Kegiatan ini bertujuan menyusun peta jalan nasional dalam menghadapi misinformasi, disinformasi, hingga manipulasi informasi asing (Foreign Information Manipulation and Interference / FIMI). Medan dipilih sebagai lokasi strategis karena dianggap sebagai salah satu barometer nasional dalam melihat arus informasi, baik berita maupun hiburan.
Ketua Bidang Media Digital dan Penyiaran Mastel, Neil R. Tobing, menegaskan bahwa regulasi memang penting, tetapi tidak bisa menjadi satu-satunya solusi.
“Regulasi itu perlu, namun yang lebih mendesak adalah meningkatkan literasi media dan digital masyarakat. Tanpa kemampuan memilah informasi, masyarakat akan tetap mudah terpapar hoaks,” ujarnya.
Data Kementerian Kominfo menunjukkan, sepanjang 2023 tercatat 11.357 konten disinformasi yang beredar di Indonesia. Isu yang paling dominan terkait politik, kesehatan, dan SARA. Kondisi ini menjadi peringatan bahwa penanganan hoaks bukan hanya urusan hukum, melainkan juga pendidikan publik.
FGD di Medan ini melibatkan berbagai pemangku kepentingan, mulai dari pemerintah daerah, akademisi, media, hingga perwakilan masyarakat sipil. Mastel dan BBC menilai keterlibatan daerah di luar Jawa sangat penting agar peta jalan yang disusun lebih inklusif dan sesuai dengan keragaman tantangan informasi di Indonesia.
“Suara dari masyarakat Medan dan Sumatera Utara akan menjadi bahan pertimbangan penting dalam menyusun kebijakan nasional. Ini bukan hanya proyek pusat, tetapi agenda bersama seluruh daerah,” tambah Neil.
Dilain Tempat, Bobby Apriliano: Literasi Harus Jadi Gerakan Sosial
Pemerhati sosial dan kebijakan publik, Bobby Apriliano menilai bahwa langkah penyusunan peta jalan penanganan hoaks di Indonesia merupakan upaya penting, namun harus dilihat secara lebih menyeluruh.
“Hoaks bukan hanya soal informasi yang salah, tapi juga soal lemahnya daya kritis masyarakat. Karena itu literasi digital harus diposisikan sebagai gerakan sosial, bukan sekadar program teknis pemerintah,” tegas Bobby Apriliano, Kamis (18/9/2025).

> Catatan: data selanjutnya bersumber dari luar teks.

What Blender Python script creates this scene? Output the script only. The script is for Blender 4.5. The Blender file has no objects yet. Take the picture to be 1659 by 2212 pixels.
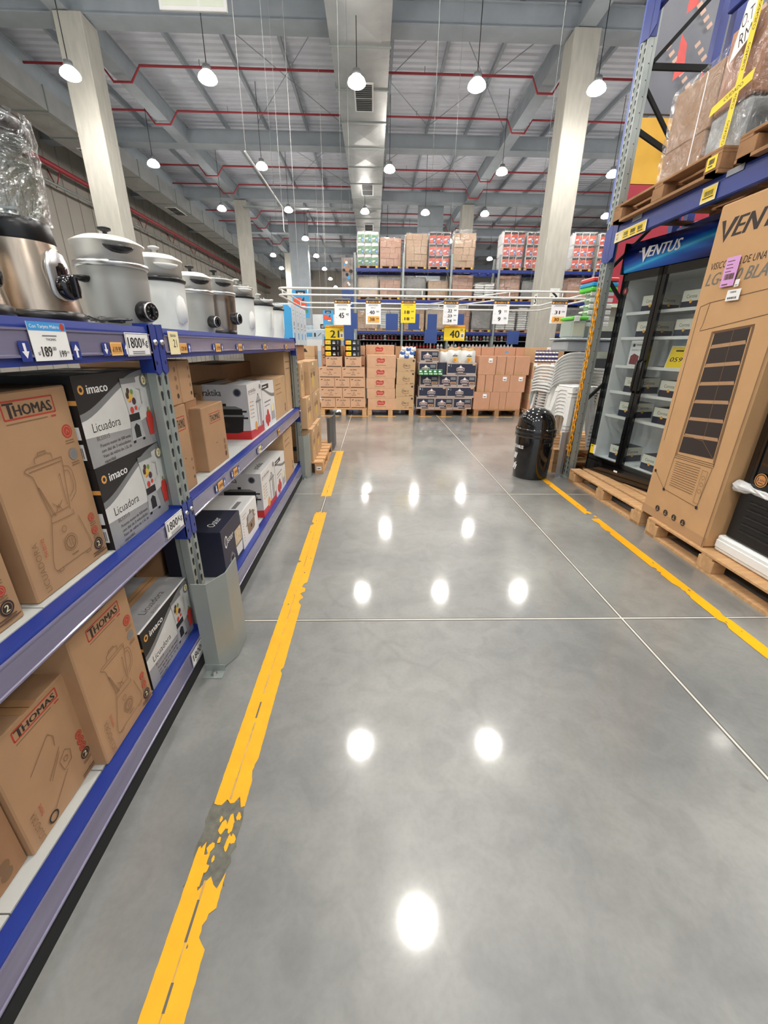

Menurutnya, Medan bisa menjadi laboratorium penting karena keberagaman warganya menjadikan kota ini rawan isu disinformasi, terutama saat momentum politik dan sosial.
“Kalau peta jalan ini ingin berhasil, harus melibatkan masyarakat sipil, tokoh lokal, komunitas, hingga lembaga pendidikan. Dengan begitu, penanganan hoaks bukan lagi reaktif, tapi preventif,” tambah Bobby Apriliano.
Dalam diskusi tersebut, peserta sepakat bahwa kebijakan publik ke depan harus bersifat preventif, inklusif, dan berorientasi pada ketahanan informasi nasional. Mastel menargetkan peta jalan ini dapat rampung tahun ini, lalu diajukan menjadi bagian dari Program Legislasi Nasional (Prolegnas) pada tahun mendatang.
Dengan adanya peta jalan tersebut, diharapkan Indonesia memiliki strategi yang lebih komprehensif untuk melawan arus hoaks yang semakin masif, sekaligus memperkuat daya kritis masyarakat di era digital.